Traveling light with only a few tools -- including just one spare tire among them -- and as few personal necessities as possible, the trio averaged 218 miles a day. They spent most nights on a bed, but not always on one that was fresh and clean, much less bug-free.
"One place the bed sheets were greasy," Nathan, 34, said. And there were so many fleas he didn't dare put down his sleeping bag.
As experienced motorcyclists, they outfitted themselves and their machines for hard travel. Heavy shock absorbers, waterproof boots, helmets and rugged overclothes were de riguer. A wireless notebook and digital camera were essential, while clothing was minimal. Two pair of pants, three T-shirts, three sets of shorts and socks for each had to suffice. Every night was laundry night, Chuck said.
While some frowned on them as being gringos, Chuck said most South Americans warmed up when they learned that he was papa and his sons were hermanos.
"Columbia was really pretty and the people there were very friendly," Nathan said.
But nothing compared to what the three men met in Ecuador. A 28-year-old man on a hard-ridden motorcycle joined them, saying he was on his way home after having covered 18,000 miles, encircling the entire continent.

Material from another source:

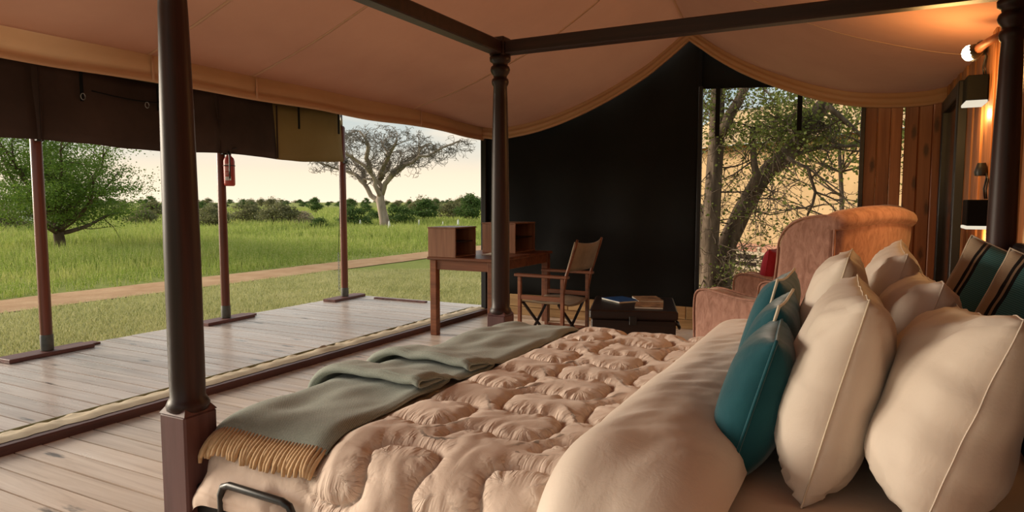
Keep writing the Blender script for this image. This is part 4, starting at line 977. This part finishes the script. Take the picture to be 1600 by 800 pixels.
# ------------------------------------------------------------------ bare umbrella tree
def bare_tree(loc):
    random.seed(21); t = thing('bare_tree', 'leafless pale tree with a wide umbrella of twisted branches', 'tree', loc)
    right = Vector((.886, .463, 0)); fwd = Vector((-.463, .886, 0))
    def L3(x, d, z): return right * x + fwd * d + Vector((0, 0, z))
    m = MB(); m.tube([L3(-.0, 0, -.1), L3(-.05, 0, .45), L3(-.18, 0, 1.1), L3(-.30, 0, 1.75), L3(-.25, 0, 2.1)], [.40, .30, .27, .26, .20], 12); part('trunk', m, 'bark', t, smooth=True)
    mains = [[(-.30, 0, 1.55), (-.9, .2, 2.0), (-1.3, .3, 2.7), (-1.8, .5, 3.25), (-2.5, .8, 3.5), (-3.3, 1.0, 3.7), (-4.2, 1.1, 4.0)],
             [(-.28, 0, 1.9), (-.55, -.2, 2.6), (-.65, -.4, 3.2), (-1.0, -.7, 3.7), (-1.8, -1.0, 4.3), (-2.6, -1.4, 4.8)],
             [(-.25, 0, 2.0), (-.40, .2, 2.8), (-.1, .4, 3.4), (.2, .7, 4.0), (.0, 1.0, 4.7), (-.4, 1.3, 5.4)],
             [(-.22, 0, 2.0), (.05, -.2, 2.7), (.5, -.4, 3.3), (1.0, -.5, 3.7), (1.8, -.6, 3.95), (2.7, -.8, 4.3), (3.6, -1.0, 4.8), (4.7, -1.1, 5.2)],
             [(.3, -.3, 3.0), (.9, .3, 3.6), (1.3, .9, 4.2), (1.9, 1.5, 4.8), (2.6, 2.0, 5.3)],
             [(-.3, .2, 3.0), (.1, -.6, 3.8), (.6, -1.3, 4.5), (1.1, -2.0, 5.1)],
             [(-1.3, .3, 2.8), (-1.5, 1.1, 3.5), (-2.2, 1.8, 4.1), (-3.0, 2.3, 4.7)],
             [(-.8, -.5, 3.4), (-.9, -.9, 4.2), (-.7, -1.3, 5.0), (-1.1, -1.6, 5.7)]]
    bm_ = MB(); tw = MB(); cnt = 0
    def env(p):  # umbrella: outside -> clip height
        x = p.dot(right); d = p.dot(fwd); rr = math.hypot(x - .1, d * 1.1); return 6.35 - .085 * rr * rr, 2.9 + .02 * rr * rr
    def sub(p, d, L, rad, lev):
        nonlocal cnt
        n = 6 if lev < 3 else 5; pts, dd = walk(p, d, L, n, .34 if lev < 3 else .42, .06)
        hi, lo = env(pts[-1])
        if pts[-1].z > hi or pts[-1].z < lo:
            d = Vector((d.x, d.y, -.25 if pts[-1].z > hi else .4)); pts, dd = walk(p, d, L * .7, n, .3, 0)
        tgt = bm_ if lev < 2 else tw; tgt.tube(pts, [max(rad * (1 - .75 * k / n), .011) for k in range(n + 1)], 5 if lev < 2 else 3, False); cnt += 1
        if lev < 4:
            for q in range({0: 5, 1: 5, 2: 4, 3: 2}[lev]):
                j = random.randint(1, n); dn = (pts[j] - pts[j - 1]).normalized() + rvec() * .62; dn.z = dn.z * .6 + .12
                sub(pts[j], dn, L * random.uniform(.5, .78), max(rad * .5, .012), lev + 1)
    for a in mains:
        P = [L3(*q) for q in a]; Q = [P[0]]
        for i in range(len(P) - 1):
            Q.append((P[i] + P[i + 1]) / 2 + rvec() * .07); Q.append(P[i + 1])
        nn = len(Q); bm_.tube(Q, [.175 * (1 - .78 * k / nn) for k in range(nn)], 7)
        for k in range(3, nn):
            for rep in range(1 if k < nn - 2 else 2):
                dn = (Q[k] - Q[k - 1]).normalized() * .7 + rvec() * .6; dn.z = dn.z * .6 + .25; sub(Q[k], dn, random.uniform(.9, 1.5), .055 * (1 - .5 * k / nn), 2 if rep else 1)
    part('branches', bm_, 'bark', t, smooth=True); o = part('twigs', tw, 'barktwig', t, smooth=True); o['kind'] = 'stuff'
bare_tree((-25.9, 33.0, GZ))

# ------------------------------------------------------------------ bushes of the plain
def bush_meshes(seed, mat, w, h, trunk):
    r = np.random.default_rng(seed); random.seed(seed); pts = []
    for i in range(46):
        a = r.uniform(0, 2 * PI); q = math.sqrt(r.uniform(0, 1)); z = r.uniform(0, 1); rad = w / 2 * (1 - .7 * z ** 2) * (.6 + .4 * min(1, z * 4)); c = np.array([q * rad * math.cos(a), q * rad * math.sin(a), trunk + (h - trunk) * z * (1 - .25 * q)])
        pts.append(c + r.normal(size=(70, 3)) * np.array([.16, .16, .09]) * w * .5)
    V, F = leaves(np.concatenate(pts), .17, r, .6)
    m = MB()
    for i in range(6):
        a = i * 1.05 + random.random(); pp, _ = walk(Vector((0, 0, -.1)), Vector((math.cos(a) * .45, math.sin(a) * .45, 1)), h * .75, 5, .16, .05); m.tube(pp, [.07, .06, .045, .03, .02, .012], 5)
    tm = m.mesh('bush_stems', 'barkdark', True); return tri_mesh('bush_leaves', V, F, mat), tm
KINDS = [bush_meshes(31, 'leafB', 3.4, 2.5, .25), bush_meshes(32, 'leafC', 3.6, 2.6, .5), bush_meshes(33, 'leafD', 3.0, 2.2, .3), bush_meshes(34, 'leafB', 3.0, 3.0, .9)]
def unproj(px, dist):     # ground point at a bearing (radians, from +Y towards -X) and a distance
    return (-math.sin(px) * dist, math.cos(px) * dist)
def bearing(px): return YAW - math.atan((px - 800) / 1060)
def bush(px, d, kind, s, label, group=None, sz=1.0, name='bush'):
    t = thing(name, label, 'bush' if name == 'bush' else 'tree', (*unproj(bearing(px), d), GZ), px * 1.7, group); t.scale = (s, s, s * sz)
    o = link('foliage', KINDS[kind][0], t); o['kind'] = 'stuff'; link('stems', KINDS[kind][1], t)
bush(664, 49, 3, .72, 'round green bush tree just right of the bare tree', None, .9, 'small_tree')
bush(735, 47, 3, .75, 'round green bush tree next to the dark tent corner post', None, 1.0, 'small_tree')
bush(625, 47, 0, .72, 'dark green bush directly behind the bare tree trunk', None, .78)
bush(586, 52, 0, .50, 'small dark green bush on the left of the bare tree trunk', None, .78)
bush(553, 45, 0, .68, 'dark green bush beside the corner veranda pole', None, .78)
bush(474, 48, 2, .58, 'pale dry bush in the middle of the plain', None, .78)
bush(499, 41, 0, .38, 'small green bush beside the pale dry bush', None, .78)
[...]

They followed him for a couple of days until reaching Ambato, and a grand homecoming attended by hundreds of fans.
"About 40 of his buddies came out to ride with him. The whole town had a party. There was a full band, and a plaque. They were the nicest, kindest people," Chuck said.
He and his sons spent the night at an estate belonging to the rider's father, who owned several radio stations in Ecuador. "His mother, who had prayed for her son every night while he was gone, lit a candle for us when we left," Chuck said.
Then the going got tougher.
Unable to speak Spanish to get good directions, the Glessners rode into a Peruvian village that had been wiped out by a landslide. They had to double back about 300 miles to find another route south.
Bolivia challenged them with hundreds of miles of salt flats, so vast that Jonathan said the horizon fell away. And then there was the famed road of death, so called because it was chiseled into near vertical cliffs. Hundreds of vehicles have fallen over the edge while trying to negotiate the narrow and twisting path.
Hundreds of digital pictures show where the road warriors found their way, up and down hairpin switchbacks, crossing crudely constructed bridges with timbers splitting from age and weight and urging their motorcycles over the Andes at elevations nearly undriveable for lack of oxygen to fuel carburetors.
The riders reached 15,234 feet on their machines before heading downhill -- that is 823 higher than the top of Mount Rainier.
The quest for the far end of the compass needle ended at Cochrane, Chile. Still hundreds of miles short of the tip, they'd run out of time. But they'd biked in Patagonia and seen the ruggedness of Argentina with glaciers at 2,000 feet elevation.
Turning north, they reached Santiago in time to load their motorcycles into a container that would take the bikes to Seattle, where it would transfer to a barge destined for Umatilla.
Chuck said they expect to see their machines this week, a month after flying out of Santiago on May 4.
"It was pretty fun. When a father can take his two adult boys and be together for two months, through trials and experiences, it's a pretty good deal," he said. "It was pretty cool."